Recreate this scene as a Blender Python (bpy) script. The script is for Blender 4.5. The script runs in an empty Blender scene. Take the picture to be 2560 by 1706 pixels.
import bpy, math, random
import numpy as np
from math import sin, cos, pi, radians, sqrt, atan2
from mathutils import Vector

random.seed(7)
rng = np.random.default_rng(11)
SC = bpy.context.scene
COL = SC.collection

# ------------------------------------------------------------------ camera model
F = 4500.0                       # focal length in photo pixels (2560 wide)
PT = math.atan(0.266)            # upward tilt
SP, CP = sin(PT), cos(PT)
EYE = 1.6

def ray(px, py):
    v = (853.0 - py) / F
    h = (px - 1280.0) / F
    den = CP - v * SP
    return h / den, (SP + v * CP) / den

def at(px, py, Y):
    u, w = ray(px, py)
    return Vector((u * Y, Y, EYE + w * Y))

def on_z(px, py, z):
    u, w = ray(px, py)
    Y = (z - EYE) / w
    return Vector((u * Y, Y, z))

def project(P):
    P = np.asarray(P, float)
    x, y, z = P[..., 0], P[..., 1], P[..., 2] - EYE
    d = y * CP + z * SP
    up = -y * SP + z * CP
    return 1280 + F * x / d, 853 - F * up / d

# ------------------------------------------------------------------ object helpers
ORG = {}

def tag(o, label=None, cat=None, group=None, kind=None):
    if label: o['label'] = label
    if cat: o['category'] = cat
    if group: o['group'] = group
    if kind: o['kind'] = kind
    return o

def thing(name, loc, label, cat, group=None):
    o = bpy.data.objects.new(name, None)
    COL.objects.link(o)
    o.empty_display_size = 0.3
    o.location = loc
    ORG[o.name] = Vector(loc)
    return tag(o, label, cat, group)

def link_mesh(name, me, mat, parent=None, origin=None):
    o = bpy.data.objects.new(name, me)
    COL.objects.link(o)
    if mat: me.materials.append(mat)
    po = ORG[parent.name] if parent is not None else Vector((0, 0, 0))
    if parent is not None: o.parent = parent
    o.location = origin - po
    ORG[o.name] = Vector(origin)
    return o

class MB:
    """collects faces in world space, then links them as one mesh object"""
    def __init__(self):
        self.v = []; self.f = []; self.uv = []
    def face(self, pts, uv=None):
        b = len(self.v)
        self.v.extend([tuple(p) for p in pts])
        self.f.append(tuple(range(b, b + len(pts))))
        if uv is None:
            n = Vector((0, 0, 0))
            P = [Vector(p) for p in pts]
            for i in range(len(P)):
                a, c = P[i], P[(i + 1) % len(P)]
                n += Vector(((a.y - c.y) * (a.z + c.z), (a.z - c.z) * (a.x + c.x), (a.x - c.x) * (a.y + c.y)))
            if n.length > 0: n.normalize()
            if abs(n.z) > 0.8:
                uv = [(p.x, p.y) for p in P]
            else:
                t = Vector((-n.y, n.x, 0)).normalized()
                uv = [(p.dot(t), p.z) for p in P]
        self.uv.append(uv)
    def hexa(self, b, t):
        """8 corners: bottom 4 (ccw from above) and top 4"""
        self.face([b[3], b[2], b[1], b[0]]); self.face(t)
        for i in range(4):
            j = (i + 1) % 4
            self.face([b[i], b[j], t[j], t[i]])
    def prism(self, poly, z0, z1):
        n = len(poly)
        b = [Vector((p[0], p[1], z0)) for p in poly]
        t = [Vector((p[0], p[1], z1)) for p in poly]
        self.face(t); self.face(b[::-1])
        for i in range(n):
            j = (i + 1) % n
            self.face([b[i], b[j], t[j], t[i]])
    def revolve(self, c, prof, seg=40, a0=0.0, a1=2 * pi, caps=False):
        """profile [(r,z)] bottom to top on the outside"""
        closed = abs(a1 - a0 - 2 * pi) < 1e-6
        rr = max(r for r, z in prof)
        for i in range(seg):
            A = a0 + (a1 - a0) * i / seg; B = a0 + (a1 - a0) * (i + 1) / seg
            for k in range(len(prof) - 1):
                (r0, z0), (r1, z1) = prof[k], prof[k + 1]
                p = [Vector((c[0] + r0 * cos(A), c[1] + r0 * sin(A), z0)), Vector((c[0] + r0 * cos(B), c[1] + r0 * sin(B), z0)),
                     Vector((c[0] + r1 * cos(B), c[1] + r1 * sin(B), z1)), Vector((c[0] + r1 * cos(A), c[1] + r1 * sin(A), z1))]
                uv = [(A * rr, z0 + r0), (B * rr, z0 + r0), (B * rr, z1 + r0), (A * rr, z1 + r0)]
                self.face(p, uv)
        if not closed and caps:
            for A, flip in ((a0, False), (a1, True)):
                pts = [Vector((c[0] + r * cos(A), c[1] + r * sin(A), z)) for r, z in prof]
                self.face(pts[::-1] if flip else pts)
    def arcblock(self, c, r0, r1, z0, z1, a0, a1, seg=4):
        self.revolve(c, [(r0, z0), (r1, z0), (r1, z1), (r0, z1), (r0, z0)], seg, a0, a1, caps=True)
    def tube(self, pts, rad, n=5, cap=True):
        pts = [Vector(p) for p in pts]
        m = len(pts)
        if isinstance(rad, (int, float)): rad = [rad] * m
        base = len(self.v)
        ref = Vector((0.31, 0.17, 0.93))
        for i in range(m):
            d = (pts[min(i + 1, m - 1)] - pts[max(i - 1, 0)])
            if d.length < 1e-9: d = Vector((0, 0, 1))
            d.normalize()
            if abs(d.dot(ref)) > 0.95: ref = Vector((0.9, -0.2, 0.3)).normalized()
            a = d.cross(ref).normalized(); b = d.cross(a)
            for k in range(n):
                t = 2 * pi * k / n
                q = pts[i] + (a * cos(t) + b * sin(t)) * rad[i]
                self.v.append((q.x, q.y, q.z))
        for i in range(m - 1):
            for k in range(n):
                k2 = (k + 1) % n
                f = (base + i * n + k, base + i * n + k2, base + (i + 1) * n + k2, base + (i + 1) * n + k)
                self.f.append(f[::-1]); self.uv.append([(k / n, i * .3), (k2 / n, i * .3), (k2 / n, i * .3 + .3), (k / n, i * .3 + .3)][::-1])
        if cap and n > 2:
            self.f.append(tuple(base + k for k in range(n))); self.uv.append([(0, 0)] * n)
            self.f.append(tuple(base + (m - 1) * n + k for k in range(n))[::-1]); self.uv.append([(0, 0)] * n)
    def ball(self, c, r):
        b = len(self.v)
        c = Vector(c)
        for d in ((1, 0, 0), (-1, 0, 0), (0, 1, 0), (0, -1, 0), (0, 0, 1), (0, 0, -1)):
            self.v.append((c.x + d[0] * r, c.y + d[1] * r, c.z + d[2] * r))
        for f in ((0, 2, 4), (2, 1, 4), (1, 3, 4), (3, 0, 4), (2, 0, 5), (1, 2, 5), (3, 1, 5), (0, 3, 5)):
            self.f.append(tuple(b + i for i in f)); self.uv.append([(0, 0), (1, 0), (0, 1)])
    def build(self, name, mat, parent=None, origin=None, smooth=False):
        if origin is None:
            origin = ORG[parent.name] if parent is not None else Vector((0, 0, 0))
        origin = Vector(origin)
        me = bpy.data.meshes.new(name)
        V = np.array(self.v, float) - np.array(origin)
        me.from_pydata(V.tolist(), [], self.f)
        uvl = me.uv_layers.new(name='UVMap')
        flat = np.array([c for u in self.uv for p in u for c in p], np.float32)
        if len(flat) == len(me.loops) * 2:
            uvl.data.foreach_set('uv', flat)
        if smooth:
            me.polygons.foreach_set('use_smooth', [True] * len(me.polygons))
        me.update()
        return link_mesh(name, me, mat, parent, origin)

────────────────

-- Instructions to follow --
From the first line above through the line that contains "COL = SC.collection", quote each line exactly. Output nothing more.

-- Written solution --
Recreate this scene as a Blender Python (bpy) script. The script is for Blender 4.5. The script runs in an empty Blender scene. Take the picture to be 2560 by 1706 pixels.
import bpy, math, random
import numpy as np
from math import sin, cos, pi, radians, sqrt, atan2
from mathutils import Vector

random.seed(7)
rng = np.random.default_rng(11)
SC = bpy.context.scene
COL = SC.collection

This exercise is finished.